Only the lines from the start up to and including the line containing "SUN_AZ = math.atan2(-0.995, 0.06)" should be repeated, word for word.

** START STORED DATA **

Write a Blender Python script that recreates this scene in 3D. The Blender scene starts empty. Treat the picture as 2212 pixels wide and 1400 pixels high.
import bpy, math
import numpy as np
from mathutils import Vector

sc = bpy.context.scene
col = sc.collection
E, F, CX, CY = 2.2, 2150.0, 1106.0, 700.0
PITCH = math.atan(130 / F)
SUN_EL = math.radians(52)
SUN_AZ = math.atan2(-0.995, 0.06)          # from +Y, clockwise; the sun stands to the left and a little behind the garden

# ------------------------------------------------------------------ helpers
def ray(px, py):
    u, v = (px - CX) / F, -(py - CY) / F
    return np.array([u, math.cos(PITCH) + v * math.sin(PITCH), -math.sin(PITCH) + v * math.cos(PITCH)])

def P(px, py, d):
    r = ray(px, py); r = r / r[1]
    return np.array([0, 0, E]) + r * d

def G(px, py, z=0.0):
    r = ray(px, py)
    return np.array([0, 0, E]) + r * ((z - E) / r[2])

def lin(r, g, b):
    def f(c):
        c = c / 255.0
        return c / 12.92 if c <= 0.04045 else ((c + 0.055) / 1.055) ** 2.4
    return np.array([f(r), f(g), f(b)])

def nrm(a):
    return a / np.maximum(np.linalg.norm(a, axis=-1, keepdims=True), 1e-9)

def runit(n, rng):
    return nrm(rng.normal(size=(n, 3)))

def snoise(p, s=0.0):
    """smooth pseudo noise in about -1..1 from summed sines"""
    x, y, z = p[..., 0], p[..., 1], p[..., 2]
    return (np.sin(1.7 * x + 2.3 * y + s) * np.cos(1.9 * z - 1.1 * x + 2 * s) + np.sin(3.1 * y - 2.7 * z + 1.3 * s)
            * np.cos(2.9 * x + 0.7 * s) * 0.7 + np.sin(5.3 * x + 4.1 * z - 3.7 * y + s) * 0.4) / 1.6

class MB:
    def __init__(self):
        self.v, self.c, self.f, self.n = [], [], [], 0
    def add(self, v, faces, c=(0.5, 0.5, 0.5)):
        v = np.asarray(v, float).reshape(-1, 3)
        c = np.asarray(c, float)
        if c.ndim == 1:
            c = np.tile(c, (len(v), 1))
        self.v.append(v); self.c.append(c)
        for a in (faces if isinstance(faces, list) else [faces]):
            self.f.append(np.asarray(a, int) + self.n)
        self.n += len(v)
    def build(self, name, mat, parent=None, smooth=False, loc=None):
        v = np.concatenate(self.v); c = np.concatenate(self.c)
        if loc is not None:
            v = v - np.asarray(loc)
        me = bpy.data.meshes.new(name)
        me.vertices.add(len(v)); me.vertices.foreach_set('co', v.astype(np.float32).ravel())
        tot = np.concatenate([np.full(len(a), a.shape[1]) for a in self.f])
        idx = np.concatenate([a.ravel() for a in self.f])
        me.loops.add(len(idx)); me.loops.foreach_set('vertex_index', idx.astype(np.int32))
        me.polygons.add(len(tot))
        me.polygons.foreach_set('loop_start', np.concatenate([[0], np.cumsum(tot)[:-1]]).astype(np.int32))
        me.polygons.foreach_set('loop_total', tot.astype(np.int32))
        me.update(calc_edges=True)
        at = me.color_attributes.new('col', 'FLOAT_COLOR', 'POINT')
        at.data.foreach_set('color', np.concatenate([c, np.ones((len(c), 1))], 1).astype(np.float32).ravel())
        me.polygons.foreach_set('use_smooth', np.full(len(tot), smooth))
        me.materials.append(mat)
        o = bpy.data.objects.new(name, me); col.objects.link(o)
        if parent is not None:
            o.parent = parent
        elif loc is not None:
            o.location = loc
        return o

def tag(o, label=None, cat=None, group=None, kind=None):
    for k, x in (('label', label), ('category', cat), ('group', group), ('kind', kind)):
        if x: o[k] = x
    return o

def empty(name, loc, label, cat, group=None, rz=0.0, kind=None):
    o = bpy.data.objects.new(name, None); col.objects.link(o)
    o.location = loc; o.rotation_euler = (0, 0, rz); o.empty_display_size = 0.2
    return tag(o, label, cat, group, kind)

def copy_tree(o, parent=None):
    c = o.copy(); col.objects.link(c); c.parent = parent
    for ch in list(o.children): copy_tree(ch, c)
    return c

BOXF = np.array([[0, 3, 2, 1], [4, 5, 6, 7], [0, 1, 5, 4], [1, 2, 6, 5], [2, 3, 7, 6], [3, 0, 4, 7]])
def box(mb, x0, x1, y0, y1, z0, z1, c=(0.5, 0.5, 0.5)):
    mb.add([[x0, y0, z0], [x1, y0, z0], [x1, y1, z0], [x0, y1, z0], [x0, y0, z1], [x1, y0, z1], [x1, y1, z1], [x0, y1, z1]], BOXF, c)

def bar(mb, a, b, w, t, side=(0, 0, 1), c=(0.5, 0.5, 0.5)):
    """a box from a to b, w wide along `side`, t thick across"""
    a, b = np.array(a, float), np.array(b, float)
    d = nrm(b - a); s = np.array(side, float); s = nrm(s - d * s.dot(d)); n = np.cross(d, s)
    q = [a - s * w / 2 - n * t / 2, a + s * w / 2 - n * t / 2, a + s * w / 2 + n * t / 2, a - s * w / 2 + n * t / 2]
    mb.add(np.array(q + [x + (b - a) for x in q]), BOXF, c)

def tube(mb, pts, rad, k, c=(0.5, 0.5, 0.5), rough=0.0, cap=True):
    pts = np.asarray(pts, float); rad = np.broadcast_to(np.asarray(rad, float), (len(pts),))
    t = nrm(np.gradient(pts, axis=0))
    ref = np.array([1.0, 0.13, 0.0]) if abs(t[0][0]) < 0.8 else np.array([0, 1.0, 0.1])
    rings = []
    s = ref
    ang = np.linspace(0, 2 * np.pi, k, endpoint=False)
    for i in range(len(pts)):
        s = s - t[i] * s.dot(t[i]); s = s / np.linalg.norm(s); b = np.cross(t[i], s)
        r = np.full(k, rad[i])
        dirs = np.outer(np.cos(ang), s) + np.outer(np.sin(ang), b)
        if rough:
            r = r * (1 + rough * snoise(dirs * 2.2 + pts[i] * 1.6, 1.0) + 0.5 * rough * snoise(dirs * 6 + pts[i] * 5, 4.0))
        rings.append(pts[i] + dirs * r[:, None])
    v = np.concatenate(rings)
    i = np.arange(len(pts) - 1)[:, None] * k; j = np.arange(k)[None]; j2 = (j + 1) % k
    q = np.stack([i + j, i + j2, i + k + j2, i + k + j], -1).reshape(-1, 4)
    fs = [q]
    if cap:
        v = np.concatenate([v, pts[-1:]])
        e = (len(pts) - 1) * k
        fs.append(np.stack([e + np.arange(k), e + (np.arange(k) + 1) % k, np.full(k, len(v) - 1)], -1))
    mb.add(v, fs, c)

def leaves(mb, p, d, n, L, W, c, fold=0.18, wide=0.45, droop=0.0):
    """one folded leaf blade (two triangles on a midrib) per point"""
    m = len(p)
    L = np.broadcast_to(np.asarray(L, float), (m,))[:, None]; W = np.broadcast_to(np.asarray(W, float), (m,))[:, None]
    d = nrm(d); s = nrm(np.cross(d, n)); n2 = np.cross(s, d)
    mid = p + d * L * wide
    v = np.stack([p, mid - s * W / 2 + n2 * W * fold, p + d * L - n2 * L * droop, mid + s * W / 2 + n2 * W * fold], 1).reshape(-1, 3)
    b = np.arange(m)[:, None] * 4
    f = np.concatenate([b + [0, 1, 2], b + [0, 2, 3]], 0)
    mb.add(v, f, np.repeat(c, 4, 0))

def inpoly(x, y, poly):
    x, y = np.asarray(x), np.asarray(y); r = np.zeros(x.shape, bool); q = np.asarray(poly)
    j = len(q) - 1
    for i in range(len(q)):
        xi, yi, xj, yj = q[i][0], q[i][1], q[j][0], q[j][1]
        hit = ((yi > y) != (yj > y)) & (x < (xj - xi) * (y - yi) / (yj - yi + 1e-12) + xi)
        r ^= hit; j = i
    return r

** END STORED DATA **

**FINAL ANSWER**
Write a Blender Python script that recreates this scene in 3D. The Blender scene starts empty. Treat the picture as 2212 pixels wide and 1400 pixels high.
import bpy, math
import numpy as np
from mathutils import Vector

sc = bpy.context.scene
col = sc.collection
E, F, CX, CY = 2.2, 2150.0, 1106.0, 700.0
PITCH = math.atan(130 / F)
SUN_EL = math.radians(52)
SUN_AZ = math.atan2(-0.995, 0.06)          # from +Y, clockwise; the sun stands to the left and a little behind the garden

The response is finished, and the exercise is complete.